The reason why Razavi hasn't given expression for B is because we don't need it! To examine performance of feedback amplifier we must determine closed-loop gain (A/(1+A*B)) and loop gain (A*B). Both values can be calculated without separate calculation of A and B (this is what Razavi has done).

Hope this helped

 

[LvW]

.....................
From KCL, It's straight forward to get Vout/Vin=-C1/C2, and it's not hard to get Y/X=A/(1+BA)=1/B * (1-1/BA) as a general equation for feedback.
........
.........
I am just wondering did I miss something in the deduction? I really appreciate if you can help to explain this.
Thanks

Hi ANDOVER !

Yes, indeed, you have made an error.
But let me first say that I disagree with the (for my opinion relative involved) explanations from DEDALUS. I'ts much simpler.
DEDALUS is right by pointing your attention to another discussion in this forum dealing with the same subject. Unfortunately, up to now there was no agreement beween DEDALUS and me - but I am optimistic.
*Now, here is my answer to your problem:
What you have called a "general equation for feedback" can be applied only in case the input voltage is connected directly at the amplifiers input. In your circuit this is not the case because the input voltage has to pass a capacitive divider before arriving at the gate.
But this does not complicate the calculation at all. The same situation arises for each inverting opamp circuit:
The "general feedback equation" is supplemented by an additional forward factor F which in your case is simply F=-C1/(C1+C2). The rule to calculate F is to find the voltage at the gate caused by the input voltage - with zero output voltage. It is simply an application of the superposition theorem.
Thus: Y/X=-FA/(1+AB).
And for A infinite you get Y/X=-F/B=-C1/C2.
Does this answer your question?

Added somewhat later: To be specific - DEDALUS is (most probably) not wrong.
However, his explanation and his approach is based on an artificial block diagram representation which assumes that the factor F (as defined above) belongs to the amplifier A, which thereby is reduced. Of course, this approach has an impact on the actual feedback path. For my opinion, this method is (a) more complicated, (b) has lost the direct connection to the electrical circuit and (c) leads to a "feedback factor" which is not identical to the factor which gives the percentage which is fed back to the input (that means: wrong name?).
Therefore, my doubts: What is the advantage and the justification of this approach?.

 

[andover]

Thanks LvW,

For the forward factor F, by letting output voltage 0, how do you get the - sign? By the way, can you show me how to calculate the input impedance of this kind of circuit using FB technique?

Thanks again


The "general feedback equation" is supplemented by an additional forward factor F which in your case is simply F=-C1/(C1+C2). The rule to calculate F is to find the voltage at the gate caused by the input voltage - with zero output voltage.

 

[LvW]

Thanks LvW,
For the forward factor F, by letting output voltage 0, how do you get the - sign? By the way, can you show me how to calculate the input impedance of this kind of circuit using FB technique?

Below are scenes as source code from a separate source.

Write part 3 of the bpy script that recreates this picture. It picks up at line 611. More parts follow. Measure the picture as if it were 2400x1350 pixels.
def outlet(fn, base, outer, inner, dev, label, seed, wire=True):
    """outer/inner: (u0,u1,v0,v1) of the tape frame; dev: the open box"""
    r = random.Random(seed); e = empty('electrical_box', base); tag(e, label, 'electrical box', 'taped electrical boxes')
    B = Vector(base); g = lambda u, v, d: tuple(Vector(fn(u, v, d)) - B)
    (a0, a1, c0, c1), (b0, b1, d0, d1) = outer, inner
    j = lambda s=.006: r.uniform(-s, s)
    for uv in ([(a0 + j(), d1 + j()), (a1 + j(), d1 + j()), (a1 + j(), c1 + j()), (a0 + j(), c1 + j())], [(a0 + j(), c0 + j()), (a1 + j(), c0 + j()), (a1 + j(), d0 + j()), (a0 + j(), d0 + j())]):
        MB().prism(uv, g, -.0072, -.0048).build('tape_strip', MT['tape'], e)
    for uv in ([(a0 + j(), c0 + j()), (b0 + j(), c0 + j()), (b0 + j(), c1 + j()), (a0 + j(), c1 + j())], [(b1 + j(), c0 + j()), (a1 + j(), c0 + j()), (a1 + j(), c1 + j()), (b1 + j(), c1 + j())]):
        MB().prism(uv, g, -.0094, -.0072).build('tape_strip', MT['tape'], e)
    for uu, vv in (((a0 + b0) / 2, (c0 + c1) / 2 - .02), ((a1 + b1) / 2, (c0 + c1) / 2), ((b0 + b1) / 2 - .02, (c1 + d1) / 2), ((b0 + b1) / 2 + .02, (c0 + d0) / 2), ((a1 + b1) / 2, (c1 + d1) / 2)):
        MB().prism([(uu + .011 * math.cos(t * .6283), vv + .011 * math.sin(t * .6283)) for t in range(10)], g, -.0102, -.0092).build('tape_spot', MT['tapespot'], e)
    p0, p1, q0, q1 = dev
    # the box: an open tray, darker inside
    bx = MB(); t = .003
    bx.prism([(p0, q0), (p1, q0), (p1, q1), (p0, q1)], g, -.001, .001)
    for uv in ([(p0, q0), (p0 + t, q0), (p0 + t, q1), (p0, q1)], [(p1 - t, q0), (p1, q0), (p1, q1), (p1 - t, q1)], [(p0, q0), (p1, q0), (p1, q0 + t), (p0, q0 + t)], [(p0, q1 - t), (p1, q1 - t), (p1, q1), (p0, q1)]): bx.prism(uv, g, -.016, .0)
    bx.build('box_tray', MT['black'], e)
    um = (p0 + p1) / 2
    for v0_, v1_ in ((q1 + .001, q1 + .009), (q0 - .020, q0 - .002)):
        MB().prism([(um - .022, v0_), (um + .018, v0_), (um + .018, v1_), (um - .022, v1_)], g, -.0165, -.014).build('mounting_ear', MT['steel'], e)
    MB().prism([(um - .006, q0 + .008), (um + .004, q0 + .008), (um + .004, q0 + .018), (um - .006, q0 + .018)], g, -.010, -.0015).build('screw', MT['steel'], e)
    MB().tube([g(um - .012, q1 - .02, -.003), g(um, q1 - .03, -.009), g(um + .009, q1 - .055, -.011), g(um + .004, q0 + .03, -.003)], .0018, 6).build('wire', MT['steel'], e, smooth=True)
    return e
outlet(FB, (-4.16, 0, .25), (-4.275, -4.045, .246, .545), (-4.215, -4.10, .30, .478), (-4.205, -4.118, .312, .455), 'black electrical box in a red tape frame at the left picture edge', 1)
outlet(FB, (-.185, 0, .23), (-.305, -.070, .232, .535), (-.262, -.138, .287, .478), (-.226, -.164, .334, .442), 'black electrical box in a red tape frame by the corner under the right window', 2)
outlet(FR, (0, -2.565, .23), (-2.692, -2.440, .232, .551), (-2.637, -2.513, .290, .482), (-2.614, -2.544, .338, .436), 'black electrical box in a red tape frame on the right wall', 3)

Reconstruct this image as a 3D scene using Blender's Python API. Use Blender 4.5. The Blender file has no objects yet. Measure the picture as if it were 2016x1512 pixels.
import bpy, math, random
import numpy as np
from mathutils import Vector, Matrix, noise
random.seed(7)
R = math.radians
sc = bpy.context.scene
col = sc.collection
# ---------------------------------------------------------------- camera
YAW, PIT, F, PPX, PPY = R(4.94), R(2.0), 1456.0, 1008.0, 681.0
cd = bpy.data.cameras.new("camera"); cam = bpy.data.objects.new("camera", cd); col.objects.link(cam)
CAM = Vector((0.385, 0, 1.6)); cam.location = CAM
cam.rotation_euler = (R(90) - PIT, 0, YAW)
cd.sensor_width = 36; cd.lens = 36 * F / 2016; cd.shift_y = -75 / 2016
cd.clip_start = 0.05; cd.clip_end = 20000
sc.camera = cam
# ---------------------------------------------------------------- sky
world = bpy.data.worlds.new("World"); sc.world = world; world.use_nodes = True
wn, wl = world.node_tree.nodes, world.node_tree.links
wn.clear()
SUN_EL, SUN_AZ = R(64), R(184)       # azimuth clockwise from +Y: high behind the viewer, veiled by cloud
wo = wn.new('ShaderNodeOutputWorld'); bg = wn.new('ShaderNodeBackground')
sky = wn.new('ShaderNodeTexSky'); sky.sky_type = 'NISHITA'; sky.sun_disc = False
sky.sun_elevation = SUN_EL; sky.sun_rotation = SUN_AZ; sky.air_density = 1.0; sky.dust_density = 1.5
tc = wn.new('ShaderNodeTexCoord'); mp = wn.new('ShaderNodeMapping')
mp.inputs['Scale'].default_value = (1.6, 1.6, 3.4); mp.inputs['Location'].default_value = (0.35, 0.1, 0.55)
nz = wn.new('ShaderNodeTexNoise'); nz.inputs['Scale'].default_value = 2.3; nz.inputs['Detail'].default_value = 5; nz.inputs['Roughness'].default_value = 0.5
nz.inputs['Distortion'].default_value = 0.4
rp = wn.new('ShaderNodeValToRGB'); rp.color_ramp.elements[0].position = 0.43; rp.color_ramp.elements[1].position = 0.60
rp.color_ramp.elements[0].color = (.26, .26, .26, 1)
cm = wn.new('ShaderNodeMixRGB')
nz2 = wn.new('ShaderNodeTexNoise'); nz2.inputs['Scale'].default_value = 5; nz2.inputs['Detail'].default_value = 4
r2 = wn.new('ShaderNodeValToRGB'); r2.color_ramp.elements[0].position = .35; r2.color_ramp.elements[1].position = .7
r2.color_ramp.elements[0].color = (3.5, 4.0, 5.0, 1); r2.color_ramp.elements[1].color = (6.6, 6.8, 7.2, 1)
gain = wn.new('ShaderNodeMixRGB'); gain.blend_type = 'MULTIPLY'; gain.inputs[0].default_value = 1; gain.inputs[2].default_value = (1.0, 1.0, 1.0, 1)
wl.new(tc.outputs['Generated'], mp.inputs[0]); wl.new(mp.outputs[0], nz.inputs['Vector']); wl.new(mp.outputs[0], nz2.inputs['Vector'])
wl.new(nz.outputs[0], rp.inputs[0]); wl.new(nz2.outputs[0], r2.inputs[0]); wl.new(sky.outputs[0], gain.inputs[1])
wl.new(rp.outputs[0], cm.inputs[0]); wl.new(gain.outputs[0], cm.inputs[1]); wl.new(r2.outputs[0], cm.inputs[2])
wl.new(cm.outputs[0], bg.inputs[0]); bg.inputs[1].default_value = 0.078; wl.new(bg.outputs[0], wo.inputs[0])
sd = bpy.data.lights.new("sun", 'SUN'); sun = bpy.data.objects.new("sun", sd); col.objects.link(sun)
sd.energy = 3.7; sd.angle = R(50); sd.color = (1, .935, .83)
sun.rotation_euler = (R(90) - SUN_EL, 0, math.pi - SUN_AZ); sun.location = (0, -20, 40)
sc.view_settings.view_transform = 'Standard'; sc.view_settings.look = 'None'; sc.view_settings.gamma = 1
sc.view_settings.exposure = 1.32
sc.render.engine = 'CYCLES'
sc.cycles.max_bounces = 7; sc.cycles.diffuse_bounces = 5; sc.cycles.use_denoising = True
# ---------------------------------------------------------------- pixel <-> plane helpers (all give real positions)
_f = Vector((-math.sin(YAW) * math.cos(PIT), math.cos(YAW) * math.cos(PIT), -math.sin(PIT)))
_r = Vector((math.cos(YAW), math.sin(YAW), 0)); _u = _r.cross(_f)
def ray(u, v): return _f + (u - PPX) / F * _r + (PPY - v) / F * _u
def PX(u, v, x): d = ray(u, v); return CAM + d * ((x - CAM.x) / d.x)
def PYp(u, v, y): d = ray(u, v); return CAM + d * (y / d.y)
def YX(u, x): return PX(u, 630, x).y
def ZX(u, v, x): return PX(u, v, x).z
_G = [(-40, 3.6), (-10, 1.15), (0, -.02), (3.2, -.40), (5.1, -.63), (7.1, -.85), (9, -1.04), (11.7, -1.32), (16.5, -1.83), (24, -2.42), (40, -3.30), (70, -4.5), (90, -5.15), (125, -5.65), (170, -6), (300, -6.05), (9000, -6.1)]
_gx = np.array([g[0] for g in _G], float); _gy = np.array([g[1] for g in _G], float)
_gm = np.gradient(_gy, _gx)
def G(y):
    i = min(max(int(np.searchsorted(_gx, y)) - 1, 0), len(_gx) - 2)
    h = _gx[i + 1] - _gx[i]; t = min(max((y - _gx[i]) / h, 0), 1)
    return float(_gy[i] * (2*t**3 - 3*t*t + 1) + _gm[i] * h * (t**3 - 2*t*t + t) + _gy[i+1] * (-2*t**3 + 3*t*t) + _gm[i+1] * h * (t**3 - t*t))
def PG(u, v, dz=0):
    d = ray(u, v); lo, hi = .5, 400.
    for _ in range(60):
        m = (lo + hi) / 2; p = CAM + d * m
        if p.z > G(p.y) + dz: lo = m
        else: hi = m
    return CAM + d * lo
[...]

* That's a matter of definition. You can assign the minus sign to the gain A (perhaps this is the most logical way) or to the factor F. In this context you should remember the correct and general feedback formula which is valid for positive feedback (A>0) as well as for negative feedback (A<0)
Y/X=A/(1-AB). Watch the minus sign in the denumerator.
In the circuit under discussion : Y/X=-F*|A|/(1+|A|*B).

* The input impedance is calculated applying the classical KCL and KVL rules.
It is not recommended to use an equation like
Zin=Zin,o*K (Zin,o: Zin without feedback; K=correction factor due to feedback).
The reason is that the correction factor K not always is identical to
(1+|A|*B) or 1/(1+|A|*B). It depends on the specific circuitry.

 

[amriths04]

I doubt this circuit is of any use as it does not have a DC negative feedback and hence will not work unless this setup is within some bigger feedback loop which has a DC negative feedback around it. (Sorry for being off-topic, but wanted to mention that).